MPs have urged the Government to fast-track final funding decisions on two pilot Carbon capture and storage (CCS) projects at Peterhead and Drax by early 2015, after years of delay in the ‘competition’ launched to provide capital support for the industry. The technology – which can be fitted to coal and gas power stations - is vital to limit climate change, according to the Energy and Climate Change Committee, because there is more CO2 locked up in fossil fuel reserves than can be safely burnt without pushing global temperatures beyond 2 degrees Celsius – a dangerous threshold according to scientists.

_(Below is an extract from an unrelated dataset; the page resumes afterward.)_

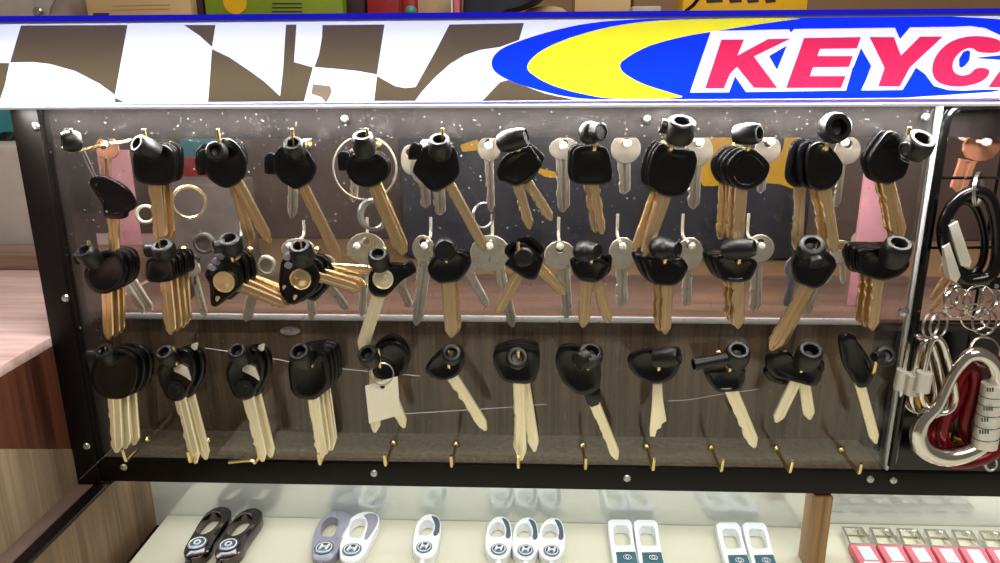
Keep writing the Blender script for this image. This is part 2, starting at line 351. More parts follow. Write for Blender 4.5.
YF = -.0245     # front face of the foremost head
TH = .0048      # head thickness
ROWN = ['top', 'middle', 'lower']
ORD = ['first', 'second', 'third', 'fourth', 'fifth', 'sixth', 'seventh', 'eighth', 'ninth', 'tenth', 'eleventh', 'twelfth']
KEYS = []
def K(r, i, look, head, blade, behind=(), cut='cut', met='brass', tab=None, insert=None, trims=(), holes=(), collar=None, sm=2, thick=TH, poly=None, dish=.0004):
    """one hook's keys. head: outline in the photo; blade: (x0,y0,x1,y1,width); behind: (dx mm, dz mm, turn in degrees, metal) of each further key"""
    z = HZ[r]; hp = V(HX[i], YF+thick/2, z)
    root = thing('car_key', hp, f'black key, {look}, foremost on {ORD[i]} {ROWN[r]}-row hook', 'key', f'keys on the {ROWN[r]} row of hooks')
    P = soft([oy(x, y, YF) for x, y in head], .16 if sm == 1 else .24)
    bm = bmesh.new(); slab(bm, P, (0, -1, 0), thick, .0011, dish)
    ho = link('head', bm, M['plastic'], root, origin=hp)
    if blade or poly:
        bm = bmesh.new(); yb = YF+thick/2
        if poly:
            slab(bm, [oy(x, y, yb-.001) for x, y in poly], (0, -1, 0), .002, .0003); link('blade', bm, M[met], root, origin=hp)
        else:
            x0, y0, x1, y1, w = blade; a, b = oy(x0, y0, yb), oy(x1, y1, yb); a = a-(b-a).normalized()*.006
            sc = (oy(x0+1, y0, yb)-oy(x0, y0, yb)).length
            blade_mesh(bm, a, b, w*sc, .0021, cut); link('blade', bm, M[met], root, origin=hp)
    if tab:
        bm = bmesh.new(); slab(bm, soft([oy(x, y, YF+.0008) for x, y in tab], .1), (0, -1, 0), thick*1.35, .0007); link('lug', bm, M['plastic'], root, origin=hp)
    if insert:
        x, y, rr, mm = insert; bm = bmesh.new(); c = oy(x, y, YF-.0003); k = rr*PX
        lathe(bm, c, (0, -1, 0), [(k*1.12, -.001), (k*1.12, .0006), (k, .0009), (k*.96, .0003), (k*.5, .0003), (k*.45, .0005), (.0001, .0005)], 32)
        q = link('disc_insert', bm, M[mm], root, origin=hp)
    for tp, mm in trims:
        bm = bmesh.new(); slab(bm, chaikin([oy(x, y, YF-.0011) for x, y in tp], 1), (0, -1, 0), .002, .0003); q = link('trim', bm, M[mm], root, origin=hp)
        if mm == 'alu': q['label'] = 'bright silver trim'
    for hx_, hy_, rr in holes:
        bm = bmesh.new(); c = oy(hx_, hy_, YF-.0004)
        slab(bm, chaikin([c+V(-.6, 0, .8)*rr*PX, c+V(1, 0, .6)*rr*PX, c+V(-.5, 0, -1.2)*rr*PX], 1), (0, -1, 0), .001, .0002); link('window_cut', bm, M['insert'], root, origin=hp)
    if collar:
        bm = bmesh.new(); slab(bm, chaikin([oy(x, y, YF+.0004) for x, y in collar], 1), (0, -1, 0), thick*.8, .0008); link('collar', bm, M['plastic'], root, origin=hp)
    KEYS.append(root)
    for k, bh in enumerate(behind):
        dx, dz, turn = bh[:3]
        c = root.copy(); COL.objects.link(c)
        for ch in root.children:
            if ch.name.split('.')[0] in ('trim', 'window_cut') and len(bh) > 3: continue
            d = ch.copy(); COL.objects.link(d); d.parent = c
        c.location = hp+V(dx*.001, (TH+.0006)*(k+1), dz*.001); c.rotation_euler = (0, math.radians(turn), 0)
        c['label'] = f'black key, {look}, {ORD[k+1]} on {ORD[i]} {ROWN[r]}-row hook'
        KEYS.append(c)
    return root
# top row
K(0, 0, 'leaf-shaped turned head', [(87.5, 182.5), (90.5, 177), (99, 175.5), (110, 179), (122.5, 186), (131, 196), (135, 206), (131, 211), (126, 212.5), (125, 220), (103, 219), (103, 210), (100, 202.5), (94, 194)],
  (113, 220, 114, 252, 12), met='brassd', dish=.0007)
K(0, 1, 'squarish rounded head', [(131, 147.5), (133, 177.5), (139, 184), (152.5, 186), (167.5, 185.5), (172.5, 180), (173.5, 152), (167.5, 146), (160, 144)], (155, 186, 160, 243, 14), [(-.5, 0, 1), (0, 0, -1)], met='brassd')
K(0, 2, 'round head and square lug', [(212.5, 139), (230, 137.5), (241, 147.5), (245.5, 160), (244, 175), (239, 184), (226, 189.5), (215, 185), (206, 177.5), (203, 165)],
  (239, 185, 270, 243, 12), [(0, 0, 13)], tab=[(194, 160), (199, 151), (205, 149), (210, 152.5), (207.5, 175), (197, 175.5)], met='brassd')
K(0, 3, 'round head, square lug and one long blade', [(272.5, 156), (277.5, 147.5), (287.5, 145), (305, 147.5), (312.5, 157.5), (316, 167.5), (312.5, 180), (305, 186), (296, 191), (287.5, 186), (279, 181), (273, 171)],
  (304, 189, 340, 261, 12), tab=[(264, 157), (268, 153), (276, 155), (275, 175), (264, 174)], met='brassd', cut='plain')
K(0, 4, 'round glossy head, lug, beside upright stopper', [(346, 160), (352.5, 154), (360, 151), (377.5, 152.5), (386, 159), (389, 167.5), (385, 180), (377.5, 186), (366, 189), (355, 185), (347.5, 177.5), (344.5, 167.5)],
  (374, 187, 403, 255, 12), [(.3, 0, -.6)], tab=[(337, 155), (341, 151), (349, 153), (347, 171), (338, 171)], met='brassd', cut='plain')
K(0, 5, 'five-sided head and long slanting blade', [(411, 171), (421, 150), (427.5, 144), (456, 145), (460, 172.5), (454, 182.5), (437.5, 193), (430, 191.5), (419, 180)],
  (451, 187, 486, 251, 11), tab=[(409, 147), (414, 142), (422, 146), (418, 160), (407.5, 160)], sm=1, cut='plain')
K(0, 6, 'tilted shield head, two blades spread', [(499, 164), (505, 155), (525, 147.5), (530, 145), (540, 160), (542.5, 166), (532.5, 177.5), (522.5, 184.5), (515, 187), (505, 182.5), (499, 181), (496, 172.5)],
  (518, 186, 530, 229, 11), [(-.6, 0, -17)], sm=1)
K(0, 7, 'square glossy head under a ball stopper', [(572.5, 152.5), (577.5, 147), (595, 144.5), (608, 147.5), (613, 172.5), (611, 182.5), (603, 185.5), (575, 185), (571.5, 175)],
  (594, 186, 602, 234, 12), [(-1.6, 0, 2), (-2.4, .3, -2)], sm=1, cut='double')
K(0, 8, 'tall angular head, blades leaning left', [(653, 152.5), (661.5, 142), (672.5, 149), (695, 150), (698, 161), (694, 177.5), (685, 196), (675, 198), (662.5, 196.5), (649, 187.5), (648, 172.5)],
  (665, 196, 644, 256, 13), [(-1.2, 0, -1.5), (-2.2, .3, 2)], sm=1)
K(0, 9, 'wide lens-shaped head', [(727, 164), (735, 154), (745, 148), (755, 149), (765, 157.5), (771.5, 166), (767.5, 178), (760, 186), (750, 191), (740, 190), (732.5, 185.5), (727, 175)],
  (741, 190, 737, 245, 13), [(-2, 0, 0), (-3.5, 0, -2), (-5, 0, 1)], dish=.0006)
K(0, 10, 'egg-shaped head, blades spread in a narrow V', [(807.5, 148), (817.5, 141), (827.5, 142.5), (837.5, 154), (845, 166), (840, 181), (830, 190), (817.5, 192), (809, 186), (807, 172.5)],
  (825, 192, 834, 252, 13), [(-3.2, 0, 0), (-5.5, .2, 12)], sm=2)
K(0, 11, 'blocky flip head turned sideways', [(867, 160), (888, 129), (902.5, 135), (901, 160), (911, 162.5), (905, 178), (887.5, 186), (874, 180)],
  (887, 185, 898, 241, 12), [(-1.5, 0, -1), (4.5, 0, -3)], sm=1, met='brassd')
# middle row
K(1, 0, 'rounded dark head in front of a second one', [(82.5, 270), (97, 252), (110, 251), (121, 254), (126, 270), (123, 284), (114, 291), (105, 295), (92.5, 293), (84, 283)], (107, 295, 109, 339, 11), [(1.5, 0, 0), (2.5, 0, 1)], met='brassd', cut='plain')
K(1, 1, 'low rectangular head, four keys in a fan', [(145, 262), (150, 258), (174, 257), (177, 280), (160, 283.5), (145, 282)], (166, 283, 171, 334, 13), [(1.2, .3, -.5), (2.6, .6, 0), (3.6, .8, 1)], sm=1)
K(1, 2, 'triangular cut-out head and cream disc', [(202.5, 274), (219, 255), (229, 256), (240, 265), (243, 285), (237.5, 291), (216, 308), (210, 306), (209, 283)],
  (240, 287, 286, 306, 11), [(3, 1, 3, 'n'), (4, 2, -2, 'n')], sm=1, insert=(224, 282, 10, 'insert'), holes=[(217.5, 299, 4)], trims=[([(206, 268), (210, 263), (217, 268), (213, 272)], 'lilac'), ([(210, 262), (214, 257), (221, 262), (217, 266)], 'lilac'), ([(214, 256), (218, 252), (225, 257), (221, 261)], 'lilac')])
K(1, 3, 'triangular cut-out head, gold disc, side slot', [(278, 284), (280, 262.5), (287.5, 252), (315, 264), (320.5, 278), (315, 293), (294, 306), (287.5, 304), (280, 295)],
  (318, 277, 361, 290, 11), [(2, .5, -2, 'n'), (3, 1, -14, 'n')], sm=1, insert=(300.5, 279, 10, 'brass'), holes=[(295, 297.5, 3.6), (284, 287.5, 3)], trims=[([(281, 258), (286, 252), (292, 256), (288, 262)], 'lilac'), ([(283, 266), (287, 261), (293, 265), (289, 270)], 'lilac')])
K(1, 4, 'winged head, gold disc, left-leaning blade', [(368, 271.5), (368, 290), (373.5, 297), (386, 298), (402.5, 280), (417, 273), (411.5, 261), (402.5, 264.5), (391, 263)],
  (378, 297, 361, 351, 13), sm=1, insert=(383, 279, 9.5, 'brasslit'), met='brasslit', cut='plain')
K(1, 5, 'broad shouldered head and straight pale blade', [(426.5, 267.5), (434, 256), (452, 250), (467, 254), (469.5, 267.5), (460, 282), (439, 284.5), (430, 278)],
  (448.5, 285, 452, 337, 14), [(.8, 0, -1)], sm=1, cut='plain')
K(1, 6, 'kite-shaped tilted head, blades in an inverted V', [(504, 265), (510, 258), (517.5, 244), (525, 243), (545, 259), (536, 281), (525, 279.5), (512.5, 271)],
  (517, 276, 497, 313, 11), [(.4, 0, -71)], sm=1, cut='plain')
K(1, 7, 'curved shield head and single notched blade', [(569, 260), (580, 257), (600, 258.5), (611, 265), (604, 279.5), (595, 283.5), (580, 281.5), (573, 274)],
  (586, 283, 583, 327, 13), [(1.2, 0, -20)], sm=1)
K(1, 8, 'boat-shaped head, three straight blades', [(640, 257), (650, 256.5), (665, 261), (682.5, 257.5), (689.5, 267.5), (682.5, 281), (675, 286.5), (655, 286), (648, 277.5)],
  (667, 286, 665, 334, 12), [(-3, 0, -1), (-4.2, .2, -2)], sm=1)
K(1, 9, 'trapezoid head under a sideways stopper', [(712, 257), (725, 255), (755, 259), (758.5, 265), (751, 281), (740, 283), (722, 282), (716, 270)],
  (738, 282, 738, 328, 13), [(-2, .2, -1), (-3.4, .2, -2)], sm=1)
K(1, 10, 'large pentagon head and blade leaning far left', [(793, 262.5), (800, 250), (825, 251), (839.5, 265), (825, 285.5), (815, 290), (797.5, 283.5), (794, 277.5)],
  (807, 286, 771, 350, 17), [(1.2, 0, -4)], sm=1, met='brassd')
K(1, 11, 'wide low head, blades in two bunches', [(858, 250), (880, 248), (910, 254), (910.5, 267.5), (900, 277), (882.5, 282), (860, 275), (858, 265)],
  (878, 278, 872, 330, 13), [(-1.6, .3, .5), (-2.8, .8, 1), (-1, 0, -14)], sm=1)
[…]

Energy and Climate Change Committee Chair, Tim Yeo MP:

"Fitting power stations with technology to capture and store carbon is absolutely vital if we are to avoid dangerously destabilizing the climate. After nearly a decade of delay DECC has finally got near to delivering two pilot Carbon Capture and Storage projects in the UK. It must now fast-track these projects and reach final investment decisions before the election to ensure this technology can start delivering carbon savings by the 2020s. These two demonstration projects will not be enough to kick-start the industry or have a significant impact on our carbon budgets, however. Ministers must also ensure that viable CCS projects not involved in the competition are able to apply for guaranteed-price contracts alongside other low-carbon energy schemes."

CCS competition

The Government launched a ‘competition’ in 2007 to kick-start CCS in the UK by offering capital support to winning pilot projects. Seven years on, however, it has only delivered initial FEED funding to two projects and the expected start date of CCS has been pushed back from 2014 to 2020. This delay has called into question the credibility of Government policy designed to support CCS deployment in the UK, according to the MPs. 

Committee Chair Tim Yeo MP added:

"The ‘competition’ the Government launched to award capital support to CCS has turned out to be a model example of how not to support a fledgling industry, taking successive governments the best part of 10 years to complete."

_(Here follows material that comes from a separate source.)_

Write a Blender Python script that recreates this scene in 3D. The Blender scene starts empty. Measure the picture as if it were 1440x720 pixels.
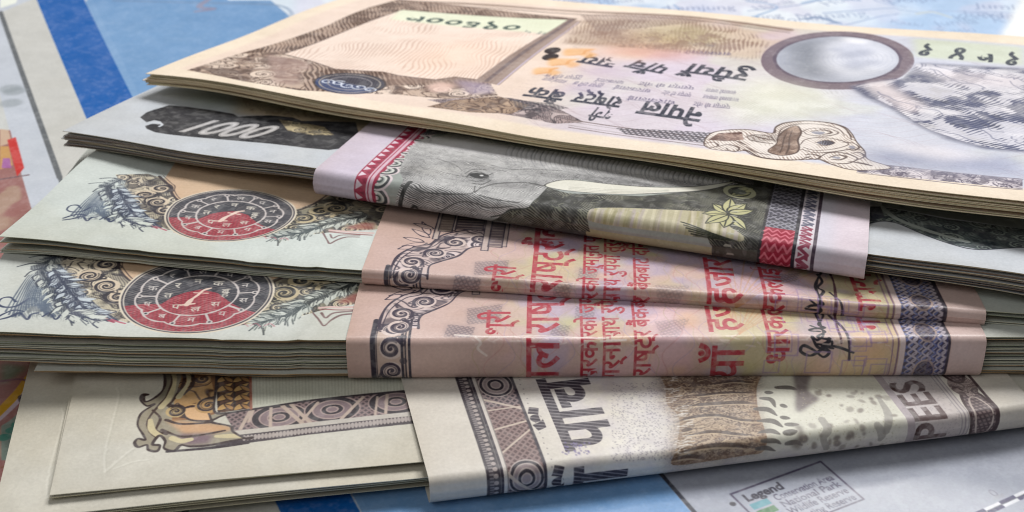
import bpy, math, random
import numpy as np
random.seed(7); RNG = np.random.default_rng(11)
SC = bpy.context.scene; COL = SC.collection
# ------------------------------------------------------------------ camera
CAM_H = 0.105; PITCH = math.radians(31.0); FPX = 1884.0
cam = bpy.data.cameras.new('camera'); cam_o = bpy.data.objects.new('camera', cam); COL.objects.link(cam_o)
cam.sensor_width = 36.0; cam.lens = 36.0 * FPX / 1440.0
cam_o.location = (0, 0, CAM_H); cam_o.rotation_euler = (math.pi / 2 - PITCH, 0, 0)
cam.clip_start = 0.005; cam.clip_end = 20
cam.dof.use_dof = True; cam.dof.focus_distance = 0.172; cam.dof.aperture_fstop = 48
SC.camera = cam_o
# ------------------------------------------------------------------ light: dim room and a window behind the money, with added glare strips and fill
w = bpy.data.worlds.new('World'); SC.world = w; w.use_nodes = True
bg = w.node_tree.nodes['Background']; bg.inputs[0].default_value = (0.98, 0.98, 0.98, 1); bg.inputs[1].default_value = 0.165
def area(name, loc, target, sx, sy, energy, color):
    l = bpy.data.lights.new(name, 'AREA'); l.shape = 'RECTANGLE'; l.size = sx; l.size_y = sy
    l.energy = energy; l.color = color
    o = bpy.data.objects.new(name, l); COL.objects.link(o); o.location = loc
    d = np.array(target, float) - np.array(loc, float)
    from mathutils import Vector
    o.rotation_euler = Vector(d).to_track_quat('-Z', 'Z').to_euler()
    return o
for k in range(2):                                             # the window: two tall panes
    area('window_pane_light', (0.10 + 0.55 * k, 1.05 - 0.12 * k, 1.25), (0.02, 0.17, 0.0), 0.40, 0.50, 13.0, (1.0, 0.985, 0.965))
for k in range(2):  # two strip lamps added to throw glare streaks on the map
    o = area('glare_strip_light', (0.47 + .03 * k, 1.16, 0.745 + .12 * k), (0.06, 0.13, 0.0), 0.40, 0.06, 1.2, (1.0, 0.99, 0.97)); o.rotation_euler.rotate_axis('Z', .22)
area('fill_light', (-0.7, -0.5, 1.1), (0.0, 0.16, 0.0), 0.9, 0.9, 4.0, (1.0, 0.98, 0.95))  # added soft fill from the front left, no lamp in view
SC.view_settings.view_transform = 'Standard'; SC.view_settings.look = 'None'
SC.view_settings.exposure = 0.0; SC.view_settings.gamma = 1.0
SC.cycles.use_denoising = True; SC.cycles.filter_width = 1.05; SC.cycles.use_adaptive_sampling = False
SC.cycles.max_bounces = 6
# ------------------------------------------------------------------ camera maths (metres <-> photo pixels of the 1440 x 720 picture)
CC = np.array([0, 0, CAM_H]); FW = np.array([0, math.cos(PITCH), -math.sin(PITCH)])
UP = np.array([0, math.sin(PITCH), math.cos(PITCH)]); RT = np.array([1., 0, 0])
def on_z(x, y, z):
    d = FW + RT * (x - 720) / FPX + UP * (360 - y) / FPX
    return CC + d * ((z - CAM_H) / d[2])
def proj(P):
    v = np.asarray(P) - CC; t = v @ FW
    return np.stack([720 + FPX * (v @ RT) / t, 360 - FPX * (v @ UP) / t], -1)

class Frame:
    """A rigid frame: U along a note's long side, V towards the back, N off the paper. Millimetres inside."""
    def __init__(s, a, za, b, zb, tilt):
        s.o = on_z(a[0], a[1], za); p = on_z(b[0], b[1], zb)
        s.U = (p - s.o) / np.linalg.norm(p - s.o)
        V = np.cross([0, 0, 1], s.U); V /= np.linalg.norm(V); N = np.cross(s.U, V)
        t = math.radians(tilt); s.V = V * math.cos(t) - N * math.sin(t); s.N = np.cross(s.U, s.V)
    def at(s, u, v, w):
        u, v, w = np.broadcast_arrays(np.asarray(u, float), np.asarray(v, float), np.asarray(w, float))
        return s.o + (u[..., None] * s.U + v[..., None] * s.V + w[..., None] * s.N) / 1000.0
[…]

To ensure CCS can start helping us cut power sector emissions by the 2020s – when it will be needed to meet our climate targets – the Government must reach final investment decisions with the two projects left in its competition (at Peterhead in Scotland and Drax in Yorkshire) by 2015 and commit to a timeline for awarding guaranteed price contracts to projects outside its CCS commercialisation competition.

Costs of CCS

The higher costs associated with fitting and running CCS means that it is likely to develop only in response to specific policy intervention and will need subsidy. The Government should be transparent about the costs of CCS and how they will be met. Guaranteed price tariffs for low carbon energy – called ‘Contracts for Difference’ (CfD) – will be essential to incentivise CCS projects and provide a route to market for non-competition projects. Non-competition projects which do not have the benefit of being eligible for capital support, but are still viable projects are at risk of collapsing unless they get a clear signal from Government that they can negotiate for a CfD in parallel with competition projects.

Economic benefits

Deploying CCS in the UK early could also deliver significant economic benefits. The report points out that it could increase UK plc’s future share of the global CCS market and open up a potential “storage market” using the UK’s offshore geological storage capacity – thought to amount to 70 billion tonnes of CO2 or over a century of UK emissions – while protecting jobs associated with the UK’s coal and energy intensive industries.

Committee Chair Tim Yeo MP:

"The UK is incredibly well placed in regards to CCS with the engineering and academic expertise, suitable geological sites and cross-party commitment to cut CO2. With the right support the UK could become a world leader in this technology, which will be needed across the world when a global deal on tackling climate change is reached. The UK has so far attracted 50% of the proposals for CCS projects in Europe and with the right Government support it could be feasible to create a ‘storage market’ where other countries pay to permanently store CO2 in the UK’s disused offshore geological sites in the North Sea. It could also enable enhanced oil recovery which would help us maximise output from our remaining North Sea oil and gas reserves."

"Some CCS technologies may even be able to produce electricity more cheaply than conventional fossil fuel power stations. We were particularly impressed with the ‘radical’ technology outlined by NET Power, which makes carbon capture an inherent feature of the process of power generation by burning fossil fuels in pure oxygen and using the resultant CO2 as a ‘working fluid’ to drive turbines rather than steam."

The latest climate science assessment by the Intergovernmental Panel on Climate Change (IPCC) estimated that to keep the global temperature rise below 2°C, the maximum carbon budget that can be released into the atmosphere is 1,000 gigatons of carbon (GtC) . With roughly 515 GtC already emitted worldwide, a substantial proportion of current proven fossil fuel reserves – which contain 780 GtC - cannot be burnt safely unless CCS is used.